Brewers 3, Cubs 1
Brewers Claim N.L. Central With Win Over Cubs in Game No. 163
The Milwaukee Brewers needed 163 games to do it, but they finally overtook the Chicago Cubs for good, winning the National League Central title with a 3-1 victory over their rival in a tiebreaking game on Monday.
With the win, the Brewers advanced to a league divisional series, while the Cubs, who had held at least a share of the division lead since mid-July, will be asked to play for their postseason life as the N.L.’s top wild-card team.
Monday’s tiebreaker at Wrigley Field, which the Brewers forced with a 19-7 record in September, seemed like it would come down to a battle between the N.L.’s leading candidates for the Most Valuable Player Award, Christian Yelich of the Brewers and Javier Baez of the Cubs. Instead, it was run-scoring singles by Lorenzo Cain and Ryan Braun in the 8th inning that decided the game in the Brewers’ favor.
Given a lead with six outs to play, Milwaukee turned to its ace reliever, Josh Hader, who slammed the door shut with two shutout innings.
That Yelich did not deliver the go-ahead runs qualified as somewhat surprising after he thoroughly dominated baseball over the final month of the season.

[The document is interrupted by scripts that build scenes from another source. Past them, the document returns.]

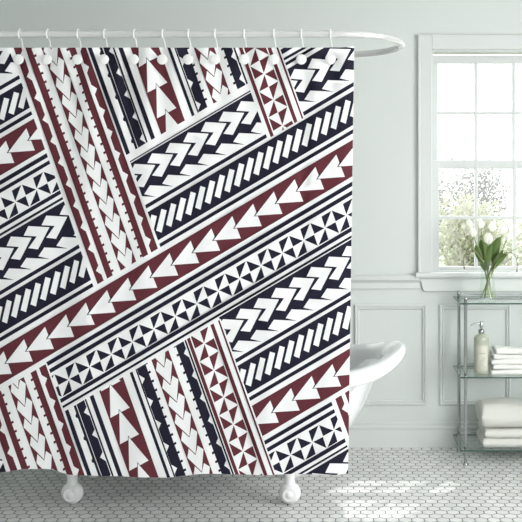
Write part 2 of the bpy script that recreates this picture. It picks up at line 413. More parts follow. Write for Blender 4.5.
def col_D(s, T0, T1, w1, b1, w2, w3, wper, ap, aper, zp, zper, tl, tr, tper):
    # s = left edge of the first stripe
    strip(W_, s - 1.5, s + 147.5, T0, T1)
    strip(N_, s, s + 4.3, T0, T1)
    strip(N_, s + 11.2, s + 14.0, T0, T1)
    for k in krange(T0, T1, b1, wper):
        t = b1 + k * wper; paint(N_, [(s + 11.4, t - 3.2), (s + 9.3, t - .3), (s + 9.6, t + 1.4), (s + 11.4, t + 3.6)], (s, s + 20, T0, T1))
    wavy(N_, s + 14.7, s + 24.0, 1, T0, T1, w1, wper, 0, 4.6)
    strip(N_, s + 24.7, s + 26.5, T0, T1)
    strip(N_, s + 30.7, s + 35.1, T0, T1)
    # arrows pointing up
    box = (s + 42.2, s + 70.8, T0, T1); strip(R_, *box); c = s + 55.3
    for k in krange(T0, T1 + 40, ap, aper):
        t = ap + k * aper
        paint(N_, [(c, t - 1.6), (c - 2.7, t + 5.5), (c + 2.6, t + 6)], box)
        paint(W_, [(c, t), (c - 11.4, t + 34.6), (c + 11.6, t + 35.6)], box)
        t2 = t + aper; paint(N_, [(c, t2 - 1.6), (c - 2.7, t2 + 5.5), (c + 2.6, t2 + 6)], box)
        paint(W_, [(c, t2), (c - 2.4, t2 + 7.2), (c + 2.4, t2 + 7.4)], box)
    strip(N_, s + 79.2, s + 82.5, T0, T1)
    strip(N_, s + 86.3, s + 87.8, T0, T1)
    wavy(N_, s + 98.3, s + 88.0, -1, T0, T1, w2, wper, 0, 4.5, 7, 4.5)
    teeth(N_, s + 98.2, 1, T0, T1, tl, tper)
    zig(s + 105.5, s + 126.0, T0, T1, zp, zper)
    wavy(N_, s + 134.6, s + 144.0, 1, T0, T1, w3, wper, 0, 4.0)
    teeth(N_, s + 134.8, -1, T0, T1, tr, tper)
    strip(N_, s + 145.1, s + 147, T0, T1)
def col_E(s, T0, T1, ph, per):
    strip(W_, s - 3.8, s + 41, T0, T1)
    strip(R_, s, s + 3.6, T0, T1)
    a, b_ = s + 4.9, s + 27.4; c = (a + b_) / 2; box = (a, b_, T0, T1)
    for k in krange(T0, T1, ph, per):
        t = ph + k * per; h = t + per * .48; e = t + per; g = .4
        paint(R_, [(c + .5, t + .6), (b_, t + g), (b_, h - g)], box)
        paint(R_, [(c, t + .9), (c - .3, h), (a, h - g)], box)
        paint(R_, [(c, h + .5), (b_, h + g), (c, e - .9)], box)
        paint(R_, [(a, h + g), (a, e - g), (c - .6, e - .6)], box)
    strip(R_, s + 28.6, s + 32.4, T0, T1)
    strip(R_, s + 37.6, s + 39.4, T0, T1)

BIG = 420
# main arrow band right across
band_arrow(-160, BIG, 348.2, 384.6, -124.6, 25.22)
# ---- above it, to the right of the first column: bars, chevrons
SL = 72.3
strip(N_, SL, BIG, 337.9, 342)
band_bars(SL, BIG, 299.6, 333.8, -100.7)
strip(N_, SL, BIG, 291, 295.3)
strip(N_, SL, 217.8, 237.9, 239.4)
band_chev(SL, 217.8, 240.5, 291, 119.1)
# right of the bowtie column
strip(N_, 262.6, BIG, 215.5, 221.2); strip(N_, 262.6, BIG, 225.8, 228.8); strip(N_, 262.6, BIG, 231.6, 235)
band_chev(262.6, BIG, 239.2, 291, 269.8, 21.45, 1)
col_E(221.7, 0, 297.2, 230.1, 31.3)
col_D(71.0, 0, 229.7, 168.8, 166, 196.1, 220.3, 26.6, 145.7, 31.0, 202.6, 20.7, 189.7, 190.5, 10.4)
# left of the first column
SR = -7.4
def left():
    band_chev(-200, SR, 30, 84, -19.4, 21.45, 5.0)
    strip(W_, -200, SR, 80.5, 94.8); strip(N_, -200, SR, 85.7, 90)
    band_bars(-200, SR, 94.8, 125.4, -19.2, 11.7, 5.0, .95)
    strip(N_, -200, SR, 129.6, 133.8)
    band_arrow(-200, SR, 138.6, 175.6, -21.6, 25.3)
    strip(N_, -200, SR, 180.4, 185.2); strip(N_, -200, SR, 189.0, 193.2)
    band_bow(-200, SR, 197.4, 224.0, -30.9, 26.1)
    strip(N_, -200, SR, 225.2, 229.6); strip(N_, -200, SR, 233.6, 236.2)
    band_chev(-200, SR, 238.6, 291, -31.0, 21.45, 1.2)
    strip(N_, -200, SR, 290.8, 295.2)
    band_bars(-200, SR, 299.0, 333.8, -100.7)
    strip(N_, -200, SR, 337.5, 341.8)
left()
col_C1(-3.7, 0, 342, 287.5, 20.95, 197.1, 198.2, 26.1, 243.4, 266.5, 10.4)
# ---- below the main arrow band
SB = -83.6
strip(N_, SB, BIG, 389.6, 394.3); strip(N_, SB, BIG, 398.4, 403.0)
band_bow(SB, BIG, 406.5, 433.5, -40.9, 25.88)
strip(N_, SB, BIG, 434.7, 439.2); strip(N_, SB, BIG, 443.0, 445.6)
E2 = 65.6; SE = 105.4
band_chev(SE, BIG, 446.9, 499, 194.5 - 21.45 * 4, 21.45, 1)
strip(N_, SE, BIG, 498.3, 502.6)
band_bars(SE, BIG, 506.4, 540.6, 167.9, 11.73)
strip(N_, SE, BIG, 544.8, 549)
band_arrow(SE, BIG, 555, 591.4, 175.2, 25.1)
SX = 189.9
strip(W_, SE, BIG, 591.4, 700)
strip(N_, SE, SX, 597, 601.5); strip(N_, SE, SX, 605.8, 610.2)
band_bow(SE, SX, 613.3, 640.5, 128.0, 26.4)
strip(N_, SE, SX, 641.7, 646.3); strip(N_, SE, SX, 650, 652.4)
band_chev(SE, SX, 654.6, 706, 186.2, 21.45)
col_C1(193.0, 596.5, 800, 620, 21, 611, 611, 26.5, 620, 620, 10.5)
col_E(E2, 449.6, 800, 464.2, 32.75)
col_D(-82.4, 449.6, 800, 489.3, 488.2, 518.2, 489.5, 27.2, 480.5, 32, 527.2, 21.2, 503.6, 525, 10.8)
# lower left
band_chev(-300, -161.5, 446.9, 499, -160, 21.45)
strip(N_, -300, -161.5, 498.3, 502.6)
col_C1(-157.8, 391, 800, 442.3, 21.7, 457.8, 461.2, 27.5, 407.9, 420.4, 10.85)

hem = [(-16, 474), (0, 472.5), (25, 469.2), (45, 469.2), (72, 475), (110, 476), (165, 477.4), (185, 475.8), (200, 474), (260, 475.2), (300, 474), (335, 474.4), (349, 473.2)]
def lerp(tab, x):
    if x <= tab[0][0]: return tab[0][1]
    for (a, p), (b_, q) in zip(tab, tab[1:]):
        if x <= b_:
            t = (x - a) / (b_ - a); t = t * t * (3 - 2 * t); return p + (q - p) * t
    return tab[-1][1]
def topy(x): return 47.6 + .5 * math.cos(2 * math.pi * (x - 6) / 28.3) - (1.3 if x > 340 else 0) * (x - 340) / 14
def rightx(y): return 354.2 - .0142 * (y - 47)
def fold(px, py):          # distance of the cloth from its plane, metres (negative = towards the camera)
    g = math.exp(-max(0, py - 47) / 60.0)
    f = .010 * math.cos(2 * math.pi * (px - 20) / 28.3) * g
    low = 1 - g * .7
    f += low * (.0045 * math.sin(px / 9.7 + 1.0 + .003 * py) * (.55 + .45 * math.sin(px / 61 + py / 260)) + .005 * math.sin(px / 33.0 + .6) + .002 * math.sin(px / 5.1 + py * .006))
    f += .010 * math.exp(-((px - 304 + .012 * (py - 200)) / 5.0) ** 2) * math.exp(-((py - 210) / 120.0) ** 2)
    f -= .006 * math.exp(-((px - 88) / 6.0) ** 2) * math.exp(-((py - 330) / 70.0) ** 2)
    return f
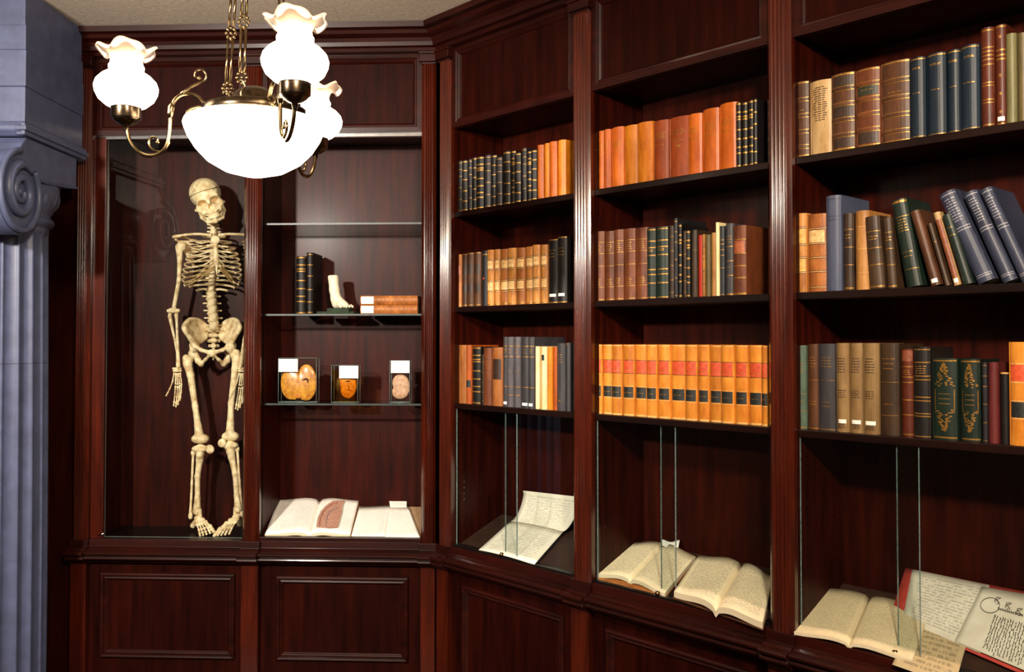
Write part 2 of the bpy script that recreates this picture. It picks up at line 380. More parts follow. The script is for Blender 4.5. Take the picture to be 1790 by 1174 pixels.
C = {  # colour, darker variation
 'black': ('1b1716', '0c0a0a'), 'blackgrey': ('242226', '131114'), 'orange': ('c8671a', '984208'), 'orange2': ('d8841e', 'a8560e'), 'orange3': ('b45616', '84380a'),
 'rust': ('9a4418', '6a2a0c'), 'brown': ('5c3820', '331c10'), 'darkbrown': ('43301f', '251710'), 'calf': ('d8964a', '96541c'), 'calfdark': ('b06c34', '743c14'),
 'tan': ('b4733a', '824620'), 'brownred': ('784020', '4c2414'), 'grey': ('58545a', '3a373e'), 'darkgrey': ('3e3c3f', '28262a'), 'cream': ('f6e4b8', 'e0c488'),
 'creamdark': ('c8a868', 'b48c4c'), 'greenblack': ('26342e', '141f1b'), 'darkgreen': ('18281f', '0c1712'), 'red': ('c8311c', '9c2010'), 'olive': ('6a5c38', '4a4026'),
 'vellum': ('b98548', '8f5e2c'), 'vellumwhite': ('cfae7c', 'a8824e'), 'navy': ('152330', '0d1822'), 'redbrown': ('602814', '3c160c'), 'olivecream': ('757048', '5a5636'),
 'blue': ('4c5268', '3c4256'), 'bluegrey': ('3e4358', '282c3c'), 'law': ('e09436', 'b0621a'), 'khaki': ('8c7148', '705534'), 'maroon': ('6a2a28', '4c1c1c'),
 'greygreen': ('5c7060', '3c4e40'), 'bluegreenblk': ('2b3136', '181c22'), 'speck': ('b0762a', '2a1c12'),
}
def L(k): return leather('leather_'+k, *C[k], rough={'law': .36, 'orange': .4, 'orange2': .38}.get(k, .45))
LAB = {k: simple('title_label_'+k, c, .5, 0, d, 80) for k, c, d in (('red', 'd4582e', 'b83c1c'), ('black', '232a28', '10100f'), ('pink', 'c8806a', 'a85c48'), ('pale', 'f2cf92', 'cf9c58'),
       ('yellow', 'e4b45c', 'c08c38'), ('brown', '3b2416', '23140c'), ('brownred', 'b06038', '8c4428'), ('green', '2c3222', '1c2014'), ('rustpatch', '8c4c2c', '6a341c'))}
bands5 = lambda k, d=0: [('band', z, .004, k) for z in (.03, .2, .4, .62, .8, .97)]
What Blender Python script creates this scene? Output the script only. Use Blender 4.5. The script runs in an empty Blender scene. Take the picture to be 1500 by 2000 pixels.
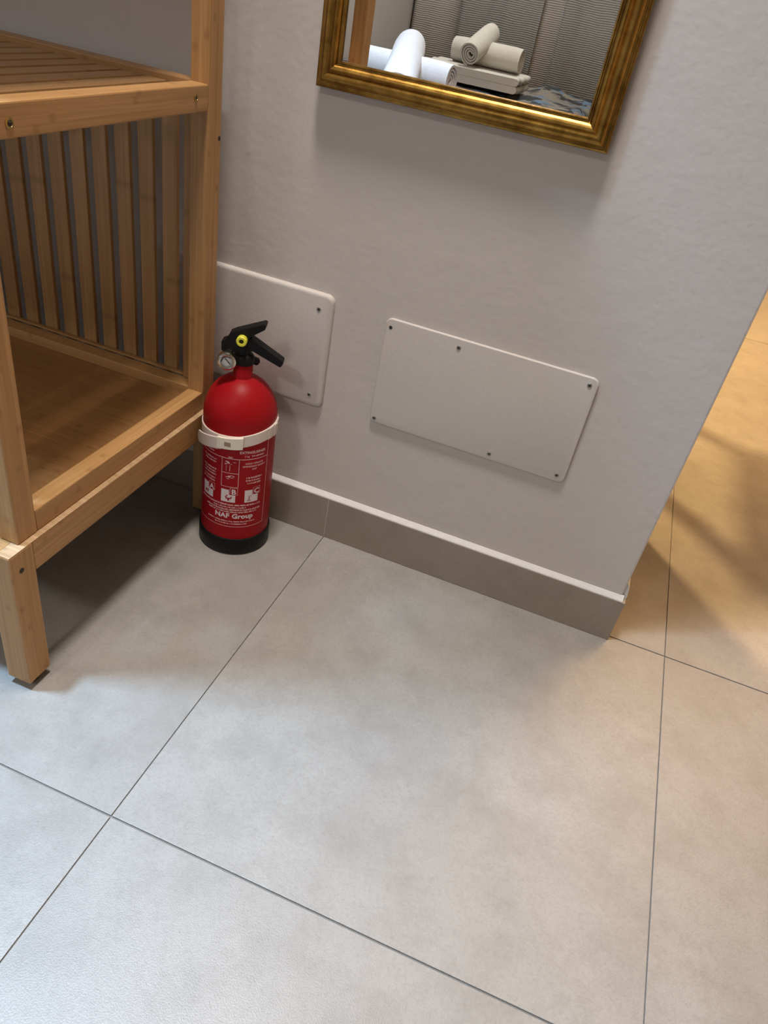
import bpy, bmesh, math, random
from mathutils import Vector, Matrix
random.seed(7)
sc = bpy.context.scene
COL = sc.collection
PI = math.pi

# ------------------------------------------------------------------ camera, world, lights, exposure
cam_d = bpy.data.cameras.new('camera')
cam = bpy.data.objects.new('camera', cam_d); COL.objects.link(cam)
RGT = Vector((0.9263793, 0.3399915, 0.1619478))
DWN = Vector((0.3254876, -0.5065540, -0.7984115))
FWD = Vector((-0.1894178, 0.7923439, -0.5799242))
M3 = Matrix((RGT, -DWN, -FWD)).transposed()
cam.matrix_world = Matrix.Translation((0.3291537, -0.9766378, 0.8009598)) @ M3.to_4x4()
cam_d.sensor_fit = 'VERTICAL'; cam_d.sensor_height = 36.0; cam_d.lens = 36.0 * 1435.5468 / 2000.0
cam_d.clip_start = 0.01
sc.camera = cam

w = bpy.data.worlds.new('world'); sc.world = w; w.use_nodes = True
w.node_tree.nodes['Background'].inputs[0].default_value = (0.55, 0.6, 0.7, 1)
w.node_tree.nodes['Background'].inputs[1].default_value = 0.05

def area(name, loc, power, color, size, aim=None, spread=PI):
    l = bpy.data.lights.new(name, 'AREA'); l.shape = 'DISK'; l.size = size; l.energy = power; l.color = color
    l.spread = spread
    o = bpy.data.objects.new(name, l); COL.objects.link(o); o.location = loc
    if aim: o.rotation_euler = (Vector(aim) - Vector(loc)).to_track_quat('-Z', 'Y').to_euler()
    return o
area('ceiling_lamp_wall', (-0.02, -0.40, 2.44), 10.5, (1.0, 0.905, 0.82), 0.30, None, 2.3)
area('ceiling_lamp_cool', (-0.62, -0.66, 2.44), 11, (0.46, 0.71, 1.0), 0.18, None, 1.5)
area('room_fill_light', (-0.45, -2.5, 2.44), 9, (1.0, 0.96, 0.90), 0.4, None, 2.4)  # added fill for bed and curtains, not a known lamp
area('warm_lamp_sharp', (-0.35, 1.45, 2.30), 42, (1.0, 0.64, 0.27), 0.18)
area('warm_lamp_soft', (1.35, 1.75, 2.40), 24, (1.0, 0.60, 0.27), 0.8)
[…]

The slugging 26-year-old outfielder, who came to the Brewers in an off-season trade with the Miami Marlins, very nearly won the N.L.’s first triple-crown since 1937 thanks to an outrageous second-half in which he batted .367 with 25 home runs and 67 R.B.I. in just 65 games.
A 3-for-4 performance against Chicago — which included a run-scoring single in the 3rd inning — left him as the N.L.’s leader in batting average (.326), on-base-plus-slugging percentage (1.000) and wins above replacement (7.4 entering Monday’s game). He fell one home run and one R.B.I. short of joining Joe Medwick, Chuck Klein, Rogers Hornsby and Heinie Zimmerman as modern era winners of the N.L. triple-crown.
“The guy’s been unbelievable,” Cain said in an on-field interview after the game. “I get a chance to see it day in and day out and the guy’s been impressive all season long.”
He added an endorsement for his teammate’s award chances, saying “I don’t see any other guy that’s gonna top this guy for M.V.P.”
The Cubs, who had seemingly wrapped up the division when their lead over Milwaukee reached five games on Sept. 1, simply could not muster an offense to compete on Monday. Anthony Rizzo’s solo homer was Chicago’s only extra-base hit and just six Cubs batters reached base all game against Jhoulys Chacin and four relievers, including Corey Knebel, who extended his scoreless streak to 16⅓ innings, and Hader, who has been absolutely dominant down the stretch and figures to be the team’s go-to reliever in the postseason.
While avoiding the wild-card game, and securing home-field advantage in the N.L. playoffs, was huge for Milwaukee, they might not want to put the Cubs too far in the rearview mirror. Should Chicago survive in Tuesday’s wild-card game at Wrigley Field, the Cubs and Brewers will be lock horns once again, this time to decide a division series.